> _WHAT THE EXERCISE ASKS_: Set down each line of the data below exactly as it stands, dropping the pictures.

> _DATASET CONTENT_:
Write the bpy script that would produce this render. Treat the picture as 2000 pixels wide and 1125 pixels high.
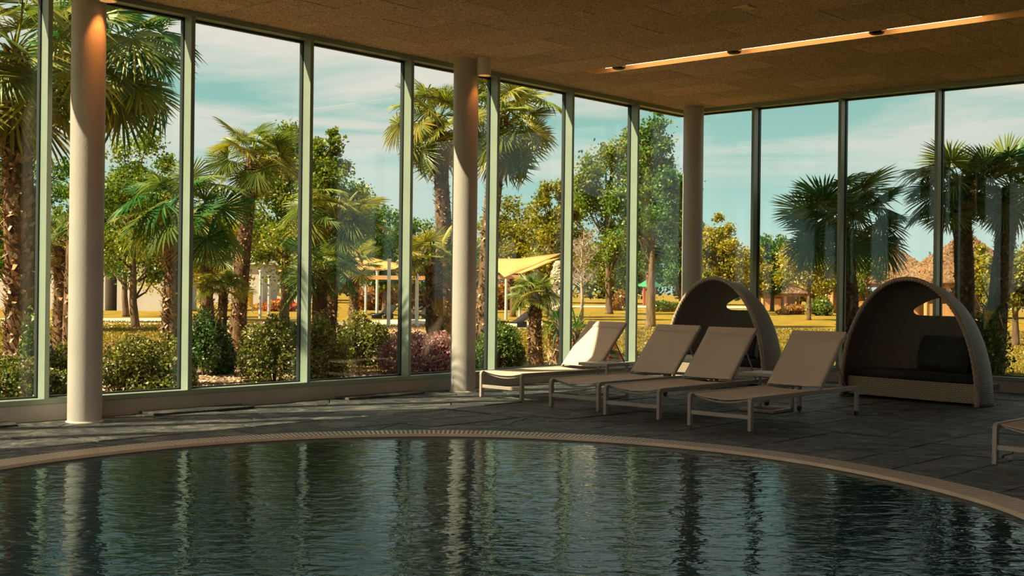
import bpy, bmesh, math, random
import numpy as np
from mathutils import Vector, Matrix

for o in list(bpy.data.objects):
    bpy.data.objects.remove(o, do_unlink=True)
scene = bpy.context.scene
C = scene.collection
random.seed(7)
RNG = np.random.default_rng(7)
PI = math.pi

# ------------------------------------------------------------------ camera
F_PX, CAM_H = 2406.4, 1.255
PITCH, ROLL, YAW = -0.0008, 0.0114, 0.8399
fw = Vector((math.sin(YAW)*math.cos(PITCH), math.cos(YAW)*math.cos(PITCH), math.sin(PITCH)))
rt0 = Vector((math.cos(YAW), -math.sin(YAW), 0.0))
up0 = rt0.cross(fw)
rt = rt0*math.cos(ROLL) + up0*math.sin(ROLL)
up = -rt0*math.sin(ROLL) + up0*math.cos(ROLL)
cam_d = bpy.data.cameras.new('camera')
cam = bpy.data.objects.new('camera', cam_d)
C.objects.link(cam)
cam_d.sensor_width = 36.0
cam_d.lens = F_PX/2000.0*36.0
cam_d.clip_start, cam_d.clip_end = 0.05, 600.0
m = Matrix((rt, up, -fw)).transposed().to_4x4()
m.translation = Vector((0, 0, CAM_H))
cam.matrix_world = m
scene.camera = cam

# ------------------------------------------------------------------ light, sky, exposure
scene.view_settings.view_transform = 'Standard'
scene.view_settings.look = 'None'
scene.view_settings.exposure = 0.8
scene.view_settings.gamma = 1.0
scene.view_settings.use_curve_mapping = False

SUN_AZ, SUN_ALT = math.radians(27), math.radians(44)
sun_dir = Vector((-math.cos(SUN_AZ)*math.cos(SUN_ALT), math.sin(SUN_AZ)*math.cos(SUN_ALT), math.sin(SUN_ALT)))
sd = bpy.data.lights.new('sun', 'SUN')
sd.energy = 9.0
sd.color = (1.0, 0.82, 0.56)
sd.angle = math.radians(0.6)
sun = bpy.data.objects.new('sun', sd)
C.objects.link(sun)
sun.rotation_euler = sun_dir.to_track_quat('Z', 'Y').to_euler()
sun.location = (-20, 30, 30)

world = bpy.data.worlds.new('sky')
scene.world = world
world.use_nodes = True
nt = world.node_tree
nt.nodes.clear()
def N(t, kind, **kw):
    n = t.nodes.new(kind)
    for k, v in kw.items():
        if k.startswith('i_'):
            n.inputs[k[2:].replace('_', ' ')].default_value = v
        else:
            setattr(n, k, v)
    return n
def ramp(t, stops, interp='LINEAR'):
    n = t.nodes.new('ShaderNodeValToRGB')
    n.color_ramp.interpolation = interp
    e = n.color_ramp.elements
    while len(e) < len(stops):
        e.new(0.5)
    for i, (p, c) in enumerate(stops):
        e[i].position = p
        e[i].color = (c[0], c[1], c[2], 1) if len(c) == 3 else c
    return n
L = nt.links.new
tc = N(nt, 'ShaderNodeTexCoord')
sep = N(nt, 'ShaderNodeSeparateXYZ')
L(tc.outputs['Generated'], sep.inputs[0])
base = ramp(nt, [(0.0, (0.20, 0.22, 0.16)), (0.495, (0.30, 0.34, 0.28)), (0.502, (0.56, 0.68, 0.62)), (0.53, (0.42, 0.61, 0.57)), (0.57, (0.29, 0.50, 0.47)),
                 (0.68, (0.21, 0.40, 0.41)), (1.0, (0.13, 0.28, 0.33))])
mr = N(nt, 'ShaderNodeMapRange')
mr.inputs['From Min'].default_value = -1.0
mr.inputs['From Max'].default_value = 1.0
L(sep.outputs['Z'], mr.inputs['Value'])
L(mr.outputs[0], base.inputs[0])
mp = N(nt, 'ShaderNodeMapping')
mp.inputs['Scale'].default_value = (1.3, 1.3, 10.0)
mp.inputs['Location'].default_value = (0.35, 1.2, 0.2)
mp.inputs['Rotation'].default_value = (0.06, -0.05, 0.3)
L(tc.outputs['Generated'], mp.inputs[0])
nz = N(nt, 'ShaderNodeTexNoise', i_Scale=2.2, i_Detail=7.0, i_Roughness=0.55, i_Distortion=0.5)
L(mp.outputs[0], nz.inputs[0])
cl = ramp(nt, [(0.40, (0, 0, 0)), (0.54, (1, 1, 1))])
L(nz.outputs[0], cl.inputs[0])
el = N(nt, 'ShaderNodeMapRange')
el.inputs['From Min'].default_value = 0.015
el.inputs['From Max'].default_value = 0.15
el.inputs['To Min'].default_value = 0.12
el.inputs['To Max'].default_value = 1.0
L(sep.outputs['Z'], el.inputs['Value'])
mu = N(nt, 'ShaderNodeMath', operation='MULTIPLY')
L(cl.outputs[0], mu.inputs[0])
L(el.outputs[0], mu.inputs[1])
mx = N(nt, 'ShaderNodeMixRGB')
mx.inputs[2].default_value = (0.72, 0.655, 0.605, 1)
L(mu.outputs[0], mx.inputs[0])
L(base.outputs[0], mx.inputs[1])
bg = N(nt, 'ShaderNodeBackground')
bg.inputs['Strength'].default_value = 0.70
L(mx.outputs[0], bg.inputs[0])
wo = N(nt, 'ShaderNodeOutputWorld')
L(bg.outputs[0], wo.inputs[0])

# ------------------------------------------------------------------ room numbers
YL, XR, ZC = 10.567, 15.671, 3.963       # inner faces of the two glazed walls, ceiling
M0, MS = 5.497, 1.5                      # first mullion in view and spacing, left wall
N0, NS = 9.378, 1.371                    # right wall
X0, Y0 = -4.5, -4.5                      # far side of the room, behind the camera
GZ = -0.05                               # garden level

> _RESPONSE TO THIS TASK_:
Write the bpy script that would produce this render. Treat the picture as 2000 pixels wide and 1125 pixels high.
import bpy, bmesh, math, random
import numpy as np
from mathutils import Vector, Matrix

for o in list(bpy.data.objects):
    bpy.data.objects.remove(o, do_unlink=True)
scene = bpy.context.scene
C = scene.collection
random.seed(7)
RNG = np.random.default_rng(7)
PI = math.pi

# ------------------------------------------------------------------ camera
F_PX, CAM_H = 2406.4, 1.255
PITCH, ROLL, YAW = -0.0008, 0.0114, 0.8399
fw = Vector((math.sin(YAW)*math.cos(PITCH), math.cos(YAW)*math.cos(PITCH), math.sin(PITCH)))
rt0 = Vector((math.cos(YAW), -math.sin(YAW), 0.0))
up0 = rt0.cross(fw)
rt = rt0*math.cos(ROLL) + up0*math.sin(ROLL)
up = -rt0*math.sin(ROLL) + up0*math.cos(ROLL)
cam_d = bpy.data.cameras.new('camera')
cam = bpy.data.objects.new('camera', cam_d)
C.objects.link(cam)
cam_d.sensor_width = 36.0
cam_d.lens = F_PX/2000.0*36.0
cam_d.clip_start, cam_d.clip_end = 0.05, 600.0
m = Matrix((rt, up, -fw)).transposed().to_4x4()
m.translation = Vector((0, 0, CAM_H))
cam.matrix_world = m
scene.camera = cam

# ------------------------------------------------------------------ light, sky, exposure
scene.view_settings.view_transform = 'Standard'
scene.view_settings.look = 'None'
scene.view_settings.exposure = 0.8
scene.view_settings.gamma = 1.0
scene.view_settings.use_curve_mapping = False

SUN_AZ, SUN_ALT = math.radians(27), math.radians(44)
sun_dir = Vector((-math.cos(SUN_AZ)*math.cos(SUN_ALT), math.sin(SUN_AZ)*math.cos(SUN_ALT), math.sin(SUN_ALT)))
sd = bpy.data.lights.new('sun', 'SUN')
sd.energy = 9.0
sd.color = (1.0, 0.82, 0.56)
sd.angle = math.radians(0.6)
sun = bpy.data.objects.new('sun', sd)
C.objects.link(sun)
sun.rotation_euler = sun_dir.to_track_quat('Z', 'Y').to_euler()
sun.location = (-20, 30, 30)

world = bpy.data.worlds.new('sky')
scene.world = world
world.use_nodes = True
nt = world.node_tree
nt.nodes.clear()
def N(t, kind, **kw):
    n = t.nodes.new(kind)
    for k, v in kw.items():
        if k.startswith('i_'):
            n.inputs[k[2:].replace('_', ' ')].default_value = v
        else:
            setattr(n, k, v)
    return n
def ramp(t, stops, interp='LINEAR'):
    n = t.nodes.new('ShaderNodeValToRGB')
    n.color_ramp.interpolation = interp
    e = n.color_ramp.elements
    while len(e) < len(stops):
        e.new(0.5)
    for i, (p, c) in enumerate(stops):
        e[i].position = p
        e[i].color = (c[0], c[1], c[2], 1) if len(c) == 3 else c
    return n
L = nt.links.new
tc = N(nt, 'ShaderNodeTexCoord')
sep = N(nt, 'ShaderNodeSeparateXYZ')
L(tc.outputs['Generated'], sep.inputs[0])
base = ramp(nt, [(0.0, (0.20, 0.22, 0.16)), (0.495, (0.30, 0.34, 0.28)), (0.502, (0.56, 0.68, 0.62)), (0.53, (0.42, 0.61, 0.57)), (0.57, (0.29, 0.50, 0.47)),
                 (0.68, (0.21, 0.40, 0.41)), (1.0, (0.13, 0.28, 0.33))])
mr = N(nt, 'ShaderNodeMapRange')
mr.inputs['From Min'].default_value = -1.0
mr.inputs['From Max'].default_value = 1.0
L(sep.outputs['Z'], mr.inputs['Value'])
L(mr.outputs[0], base.inputs[0])
mp = N(nt, 'ShaderNodeMapping')
mp.inputs['Scale'].default_value = (1.3, 1.3, 10.0)
mp.inputs['Location'].default_value = (0.35, 1.2, 0.2)
mp.inputs['Rotation'].default_value = (0.06, -0.05, 0.3)
L(tc.outputs['Generated'], mp.inputs[0])
nz = N(nt, 'ShaderNodeTexNoise', i_Scale=2.2, i_Detail=7.0, i_Roughness=0.55, i_Distortion=0.5)
L(mp.outputs[0], nz.inputs[0])
cl = ramp(nt, [(0.40, (0, 0, 0)), (0.54, (1, 1, 1))])
L(nz.outputs[0], cl.inputs[0])
el = N(nt, 'ShaderNodeMapRange')
el.inputs['From Min'].default_value = 0.015
el.inputs['From Max'].default_value = 0.15
el.inputs['To Min'].default_value = 0.12
el.inputs['To Max'].default_value = 1.0
L(sep.outputs['Z'], el.inputs['Value'])
mu = N(nt, 'ShaderNodeMath', operation='MULTIPLY')
L(cl.outputs[0], mu.inputs[0])
L(el.outputs[0], mu.inputs[1])
mx = N(nt, 'ShaderNodeMixRGB')
mx.inputs[2].default_value = (0.72, 0.655, 0.605, 1)
L(mu.outputs[0], mx.inputs[0])
L(base.outputs[0], mx.inputs[1])
bg = N(nt, 'ShaderNodeBackground')
bg.inputs['Strength'].default_value = 0.70
L(mx.outputs[0], bg.inputs[0])
wo = N(nt, 'ShaderNodeOutputWorld')
L(bg.outputs[0], wo.inputs[0])

# ------------------------------------------------------------------ room numbers
YL, XR, ZC = 10.567, 15.671, 3.963       # inner faces of the two glazed walls, ceiling
M0, MS = 5.497, 1.5                      # first mullion in view and spacing, left wall
N0, NS = 9.378, 1.371                    # right wall
X0, Y0 = -4.5, -4.5                      # far side of the room, behind the camera
GZ = -0.05                               # garden level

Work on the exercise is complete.